Which lines run from the first one up to and including the one with "LAMP_STRENGTH = 395.0"? Print exactly those.

--

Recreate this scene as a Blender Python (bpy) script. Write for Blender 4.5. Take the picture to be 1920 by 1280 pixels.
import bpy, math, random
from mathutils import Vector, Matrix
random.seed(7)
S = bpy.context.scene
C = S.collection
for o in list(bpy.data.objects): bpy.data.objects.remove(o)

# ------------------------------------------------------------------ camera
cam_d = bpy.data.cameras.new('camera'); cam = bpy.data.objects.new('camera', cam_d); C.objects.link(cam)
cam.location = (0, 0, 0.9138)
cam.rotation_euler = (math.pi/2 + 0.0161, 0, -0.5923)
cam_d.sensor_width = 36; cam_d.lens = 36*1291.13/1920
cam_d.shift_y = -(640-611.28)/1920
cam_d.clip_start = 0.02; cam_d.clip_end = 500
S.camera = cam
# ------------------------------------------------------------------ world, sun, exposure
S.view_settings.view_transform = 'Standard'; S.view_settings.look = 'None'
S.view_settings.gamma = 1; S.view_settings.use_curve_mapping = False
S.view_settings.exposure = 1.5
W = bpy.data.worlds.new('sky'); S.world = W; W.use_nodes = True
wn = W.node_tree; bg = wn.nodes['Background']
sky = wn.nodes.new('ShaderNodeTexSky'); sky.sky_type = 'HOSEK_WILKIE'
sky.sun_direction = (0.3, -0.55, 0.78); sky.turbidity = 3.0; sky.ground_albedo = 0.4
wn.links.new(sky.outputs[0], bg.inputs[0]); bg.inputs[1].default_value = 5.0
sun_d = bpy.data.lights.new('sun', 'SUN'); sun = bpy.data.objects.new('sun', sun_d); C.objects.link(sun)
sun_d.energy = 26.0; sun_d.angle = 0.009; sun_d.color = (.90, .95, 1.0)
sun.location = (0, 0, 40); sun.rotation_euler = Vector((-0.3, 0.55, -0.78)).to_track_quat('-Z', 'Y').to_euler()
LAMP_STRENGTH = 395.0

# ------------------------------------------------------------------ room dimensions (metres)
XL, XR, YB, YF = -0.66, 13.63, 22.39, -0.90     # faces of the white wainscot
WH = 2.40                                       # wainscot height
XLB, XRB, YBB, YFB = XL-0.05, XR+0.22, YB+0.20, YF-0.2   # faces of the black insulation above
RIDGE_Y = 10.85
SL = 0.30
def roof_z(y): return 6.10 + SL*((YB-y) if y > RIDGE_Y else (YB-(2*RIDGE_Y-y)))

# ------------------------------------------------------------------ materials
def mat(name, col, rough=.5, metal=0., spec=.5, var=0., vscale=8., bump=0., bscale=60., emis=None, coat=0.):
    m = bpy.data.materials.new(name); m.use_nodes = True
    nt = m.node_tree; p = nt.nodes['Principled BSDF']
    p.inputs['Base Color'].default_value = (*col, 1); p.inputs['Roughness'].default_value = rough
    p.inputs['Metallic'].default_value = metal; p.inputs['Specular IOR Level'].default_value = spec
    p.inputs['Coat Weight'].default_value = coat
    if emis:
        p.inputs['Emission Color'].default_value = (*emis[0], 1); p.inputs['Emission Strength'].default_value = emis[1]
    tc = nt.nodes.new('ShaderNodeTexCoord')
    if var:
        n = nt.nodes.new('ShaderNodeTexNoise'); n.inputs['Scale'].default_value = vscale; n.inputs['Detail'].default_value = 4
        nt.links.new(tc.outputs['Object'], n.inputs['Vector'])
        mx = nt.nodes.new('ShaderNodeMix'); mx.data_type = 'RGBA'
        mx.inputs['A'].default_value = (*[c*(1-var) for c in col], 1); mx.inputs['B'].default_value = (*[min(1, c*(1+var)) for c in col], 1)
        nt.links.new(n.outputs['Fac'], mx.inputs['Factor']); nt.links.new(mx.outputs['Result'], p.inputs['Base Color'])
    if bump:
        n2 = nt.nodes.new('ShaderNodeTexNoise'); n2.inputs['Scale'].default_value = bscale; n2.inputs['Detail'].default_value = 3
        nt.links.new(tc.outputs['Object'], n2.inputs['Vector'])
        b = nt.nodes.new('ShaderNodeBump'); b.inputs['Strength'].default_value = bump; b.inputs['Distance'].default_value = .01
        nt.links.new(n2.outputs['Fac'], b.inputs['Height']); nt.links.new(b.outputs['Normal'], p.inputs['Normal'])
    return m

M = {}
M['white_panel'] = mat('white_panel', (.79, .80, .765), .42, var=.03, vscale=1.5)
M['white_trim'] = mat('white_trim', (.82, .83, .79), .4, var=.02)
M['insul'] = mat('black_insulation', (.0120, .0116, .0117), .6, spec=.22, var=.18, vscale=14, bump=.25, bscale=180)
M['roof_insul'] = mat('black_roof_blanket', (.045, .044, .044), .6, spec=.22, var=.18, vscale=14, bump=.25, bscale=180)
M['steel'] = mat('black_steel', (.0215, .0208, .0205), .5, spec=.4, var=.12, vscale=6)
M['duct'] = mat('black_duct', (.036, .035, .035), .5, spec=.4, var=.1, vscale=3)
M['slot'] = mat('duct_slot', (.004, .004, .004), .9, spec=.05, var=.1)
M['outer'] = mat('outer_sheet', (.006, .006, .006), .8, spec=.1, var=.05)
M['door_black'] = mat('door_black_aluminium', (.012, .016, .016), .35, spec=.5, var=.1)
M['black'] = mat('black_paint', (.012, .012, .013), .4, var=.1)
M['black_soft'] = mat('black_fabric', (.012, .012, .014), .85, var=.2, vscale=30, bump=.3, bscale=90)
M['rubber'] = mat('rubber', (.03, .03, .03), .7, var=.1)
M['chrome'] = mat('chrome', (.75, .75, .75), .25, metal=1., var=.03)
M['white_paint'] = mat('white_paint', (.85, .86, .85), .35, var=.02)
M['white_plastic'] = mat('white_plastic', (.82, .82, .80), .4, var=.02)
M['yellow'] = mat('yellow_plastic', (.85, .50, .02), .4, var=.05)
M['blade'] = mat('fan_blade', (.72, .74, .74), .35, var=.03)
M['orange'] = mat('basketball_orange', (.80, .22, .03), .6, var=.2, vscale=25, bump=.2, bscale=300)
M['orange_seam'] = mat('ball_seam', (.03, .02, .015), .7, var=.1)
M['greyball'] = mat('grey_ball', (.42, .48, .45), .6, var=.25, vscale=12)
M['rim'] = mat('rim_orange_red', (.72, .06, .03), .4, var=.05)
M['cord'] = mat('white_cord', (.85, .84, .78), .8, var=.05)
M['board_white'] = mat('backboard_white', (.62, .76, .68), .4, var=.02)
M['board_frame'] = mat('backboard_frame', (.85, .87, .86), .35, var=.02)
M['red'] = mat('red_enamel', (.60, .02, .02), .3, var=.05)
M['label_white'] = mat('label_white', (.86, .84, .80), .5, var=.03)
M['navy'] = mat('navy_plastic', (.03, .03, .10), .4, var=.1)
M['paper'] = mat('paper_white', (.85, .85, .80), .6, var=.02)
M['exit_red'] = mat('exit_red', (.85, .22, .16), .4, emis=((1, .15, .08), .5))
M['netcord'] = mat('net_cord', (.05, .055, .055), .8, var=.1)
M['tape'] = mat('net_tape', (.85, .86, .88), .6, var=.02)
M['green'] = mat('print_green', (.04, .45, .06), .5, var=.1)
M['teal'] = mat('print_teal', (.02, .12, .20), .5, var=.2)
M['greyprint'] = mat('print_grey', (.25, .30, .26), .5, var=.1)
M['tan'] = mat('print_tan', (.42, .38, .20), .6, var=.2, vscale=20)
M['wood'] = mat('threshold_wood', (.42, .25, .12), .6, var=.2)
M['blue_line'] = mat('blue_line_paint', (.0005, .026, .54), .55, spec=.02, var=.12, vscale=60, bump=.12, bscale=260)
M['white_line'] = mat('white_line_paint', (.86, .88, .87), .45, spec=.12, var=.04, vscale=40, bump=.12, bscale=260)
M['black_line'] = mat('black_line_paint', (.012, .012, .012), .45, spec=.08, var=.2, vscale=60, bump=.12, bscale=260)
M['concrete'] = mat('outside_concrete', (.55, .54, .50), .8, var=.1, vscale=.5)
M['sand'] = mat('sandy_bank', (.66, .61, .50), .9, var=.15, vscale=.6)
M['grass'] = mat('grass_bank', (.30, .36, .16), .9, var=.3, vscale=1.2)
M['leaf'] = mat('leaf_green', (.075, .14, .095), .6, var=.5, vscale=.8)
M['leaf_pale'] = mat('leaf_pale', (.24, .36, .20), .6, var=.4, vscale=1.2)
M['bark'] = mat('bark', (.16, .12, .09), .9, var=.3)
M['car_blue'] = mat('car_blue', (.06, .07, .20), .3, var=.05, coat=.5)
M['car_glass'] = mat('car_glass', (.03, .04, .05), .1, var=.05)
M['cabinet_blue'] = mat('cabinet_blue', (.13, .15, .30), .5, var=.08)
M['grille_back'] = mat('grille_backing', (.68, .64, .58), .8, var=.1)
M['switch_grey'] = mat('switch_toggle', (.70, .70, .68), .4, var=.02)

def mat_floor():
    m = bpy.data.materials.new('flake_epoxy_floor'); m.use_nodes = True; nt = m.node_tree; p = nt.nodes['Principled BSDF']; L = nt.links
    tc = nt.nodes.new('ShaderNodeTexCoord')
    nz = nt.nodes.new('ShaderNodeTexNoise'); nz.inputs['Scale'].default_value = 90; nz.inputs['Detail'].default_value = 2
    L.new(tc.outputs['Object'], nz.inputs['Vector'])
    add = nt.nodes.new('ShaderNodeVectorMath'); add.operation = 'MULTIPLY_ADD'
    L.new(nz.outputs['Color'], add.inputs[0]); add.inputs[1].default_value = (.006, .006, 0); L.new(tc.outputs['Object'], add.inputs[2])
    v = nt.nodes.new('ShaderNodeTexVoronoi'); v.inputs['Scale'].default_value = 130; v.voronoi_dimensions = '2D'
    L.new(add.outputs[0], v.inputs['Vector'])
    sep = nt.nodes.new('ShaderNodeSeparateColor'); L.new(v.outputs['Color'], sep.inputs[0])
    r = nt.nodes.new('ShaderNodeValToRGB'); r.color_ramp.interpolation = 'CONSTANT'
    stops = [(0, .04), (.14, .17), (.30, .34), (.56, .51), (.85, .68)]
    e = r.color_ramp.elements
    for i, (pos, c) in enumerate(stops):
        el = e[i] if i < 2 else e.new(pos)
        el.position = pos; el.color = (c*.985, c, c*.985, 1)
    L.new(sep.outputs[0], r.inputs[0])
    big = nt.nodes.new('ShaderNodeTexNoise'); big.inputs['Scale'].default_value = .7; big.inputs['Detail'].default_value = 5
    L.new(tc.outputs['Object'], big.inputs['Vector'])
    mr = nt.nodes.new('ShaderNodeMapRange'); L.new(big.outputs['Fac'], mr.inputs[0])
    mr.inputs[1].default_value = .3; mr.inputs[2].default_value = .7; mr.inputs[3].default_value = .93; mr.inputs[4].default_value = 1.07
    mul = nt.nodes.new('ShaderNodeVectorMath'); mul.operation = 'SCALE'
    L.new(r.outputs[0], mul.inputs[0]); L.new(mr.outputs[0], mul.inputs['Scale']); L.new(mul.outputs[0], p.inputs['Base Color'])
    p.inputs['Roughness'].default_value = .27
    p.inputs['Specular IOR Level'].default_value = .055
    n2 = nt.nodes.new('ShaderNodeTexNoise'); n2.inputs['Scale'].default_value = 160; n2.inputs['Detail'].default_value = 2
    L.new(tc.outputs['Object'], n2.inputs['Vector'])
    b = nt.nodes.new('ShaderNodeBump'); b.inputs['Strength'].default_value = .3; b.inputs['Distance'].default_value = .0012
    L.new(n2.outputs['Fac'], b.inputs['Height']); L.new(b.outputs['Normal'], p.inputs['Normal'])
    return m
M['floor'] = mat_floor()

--

> **RESPONSE FOR THIS EXERCISE**
Recreate this scene as a Blender Python (bpy) script. Write for Blender 4.5. Take the picture to be 1920 by 1280 pixels.
import bpy, math, random
from mathutils import Vector, Matrix
random.seed(7)
S = bpy.context.scene
C = S.collection
for o in list(bpy.data.objects): bpy.data.objects.remove(o)

# ------------------------------------------------------------------ camera
cam_d = bpy.data.cameras.new('camera'); cam = bpy.data.objects.new('camera', cam_d); C.objects.link(cam)
cam.location = (0, 0, 0.9138)
cam.rotation_euler = (math.pi/2 + 0.0161, 0, -0.5923)
cam_d.sensor_width = 36; cam_d.lens = 36*1291.13/1920
cam_d.shift_y = -(640-611.28)/1920
cam_d.clip_start = 0.02; cam_d.clip_end = 500
S.camera = cam
# ------------------------------------------------------------------ world, sun, exposure
S.view_settings.view_transform = 'Standard'; S.view_settings.look = 'None'
S.view_settings.gamma = 1; S.view_settings.use_curve_mapping = False
S.view_settings.exposure = 1.5
W = bpy.data.worlds.new('sky'); S.world = W; W.use_nodes = True
wn = W.node_tree; bg = wn.nodes['Background']
sky = wn.nodes.new('ShaderNodeTexSky'); sky.sky_type = 'HOSEK_WILKIE'
sky.sun_direction = (0.3, -0.55, 0.78); sky.turbidity = 3.0; sky.ground_albedo = 0.4
wn.links.new(sky.outputs[0], bg.inputs[0]); bg.inputs[1].default_value = 5.0
sun_d = bpy.data.lights.new('sun', 'SUN'); sun = bpy.data.objects.new('sun', sun_d); C.objects.link(sun)
sun_d.energy = 26.0; sun_d.angle = 0.009; sun_d.color = (.90, .95, 1.0)
sun.location = (0, 0, 40); sun.rotation_euler = Vector((-0.3, 0.55, -0.78)).to_track_quat('-Z', 'Y').to_euler()
LAMP_STRENGTH = 395.0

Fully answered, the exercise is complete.